On croirait entendre ici vérifiée la théorie de Greil Marcus : ce sont les chansons qui nous traversent, et non l'inverse. Avec Three Songs, Three Singers, Three Nations (2015), le critique et universitaire américain appliquait à Dylan une idée vérifiable partout : «Je ne crois pas qu'il y ait de meilleure façon au monde pour se faire une idée d'un pays, et de son peuple, que d'écouter ses chansons. […] Peu importe le chanteur ou la chanteuse car si c'est le bon moment, la chanson le chantera, la chantera.»
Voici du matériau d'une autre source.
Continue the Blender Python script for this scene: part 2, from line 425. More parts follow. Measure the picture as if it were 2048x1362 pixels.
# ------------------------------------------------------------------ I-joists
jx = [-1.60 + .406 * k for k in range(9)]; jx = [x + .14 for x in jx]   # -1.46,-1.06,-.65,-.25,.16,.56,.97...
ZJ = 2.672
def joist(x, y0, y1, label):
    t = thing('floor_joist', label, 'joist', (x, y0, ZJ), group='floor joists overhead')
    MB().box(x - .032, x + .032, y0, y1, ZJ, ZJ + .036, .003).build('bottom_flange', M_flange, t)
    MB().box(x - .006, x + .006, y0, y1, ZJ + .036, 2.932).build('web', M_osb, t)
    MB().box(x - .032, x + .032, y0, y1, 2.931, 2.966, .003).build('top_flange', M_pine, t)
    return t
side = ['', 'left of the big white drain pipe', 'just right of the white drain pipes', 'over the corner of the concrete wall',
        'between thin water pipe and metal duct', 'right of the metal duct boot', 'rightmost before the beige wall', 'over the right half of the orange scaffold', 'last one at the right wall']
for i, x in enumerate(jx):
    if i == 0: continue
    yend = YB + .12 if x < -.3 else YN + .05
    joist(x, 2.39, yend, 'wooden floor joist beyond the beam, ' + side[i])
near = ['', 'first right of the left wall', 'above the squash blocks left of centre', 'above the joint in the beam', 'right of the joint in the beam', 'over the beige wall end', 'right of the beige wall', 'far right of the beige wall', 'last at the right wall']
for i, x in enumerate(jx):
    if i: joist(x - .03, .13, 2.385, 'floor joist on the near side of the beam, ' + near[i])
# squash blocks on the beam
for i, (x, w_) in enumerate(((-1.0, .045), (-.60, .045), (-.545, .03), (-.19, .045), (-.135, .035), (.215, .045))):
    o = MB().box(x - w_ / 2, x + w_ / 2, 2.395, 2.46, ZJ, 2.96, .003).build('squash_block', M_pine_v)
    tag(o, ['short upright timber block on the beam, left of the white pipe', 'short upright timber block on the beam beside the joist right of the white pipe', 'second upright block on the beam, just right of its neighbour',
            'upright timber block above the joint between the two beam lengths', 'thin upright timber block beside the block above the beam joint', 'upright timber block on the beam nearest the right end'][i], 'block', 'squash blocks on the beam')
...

A chaque région choisie sa collaboration spécifique. Après le violoncelle pour les Baléares, la chanteuse travaille donc ici avec le duo électrique Kaumwald, formé par Ernest Bergez (alias Sourdure) et Clément Vercelletto. Ce dernier nous a confié comment sont nées les textures en pleins et en déliés de leur lutherie électronique. «On n'avait jamais fait de format chanson auparavant ; d'habitude, ni les hauteurs, ni les mélodies, ni les thématiques ne sont prédéfinies. Là, les contraintes nous ont beaucoup aidés à avancer, on enregistrait presque une chanson par jour. Ça donne des humeurs très tranchées : Mi Carbonero, la première qu'on a enregistrée, est très mélancolique, lente, pleine d'allusions et de doubles sens, du genre : "Ce n'est pas chez les hommes que dure l'ardeur»" qui nous emmenaient vers des intuitions de musique.»
Pour la partie vocale, la chanteuse s'est voulue fidèle au possible : «Je n'ai absolument rien touché des mélodies que j'ai trouvées dans les collectages. J'ai même parfois tenté d'en restituer les différents tempéraments. Ce n'est pas de la musique tonale, ça peut parfois sonner faux. J'aurais été très limitée avec des instruments bien tempérés, mais là, avec Kaumwald et leurs synthétiseurs modulaires…» Quand on souligne le caractère étrange, parfois grivois, toujours intense des chansons choisies, Marion Cousin précise : «Tous ces textes sont violents, mais c'est aussi mon choix, j'ai un penchant pour la tragédie. Ma sélection n'est pas un panorama objectif du répertoire d'Estrémadure, non plus pour celui des Baléares !» A défaut de carte postale officielle de la région, saluons la pochette : Julien Desailly, dessinateur mais aussi joueur de cornemuse, a pour ce disque conçu une chimère entre loup et femme, cernée par la queue d'un gigantesque lézard ocellé. Cette espèce protégée, la plus grande d'Europe, se rencontre justement en Estrémadure, où une légende voudrait que le lézard s'en prenne parfois aux femmes. Un disque décidément extrême.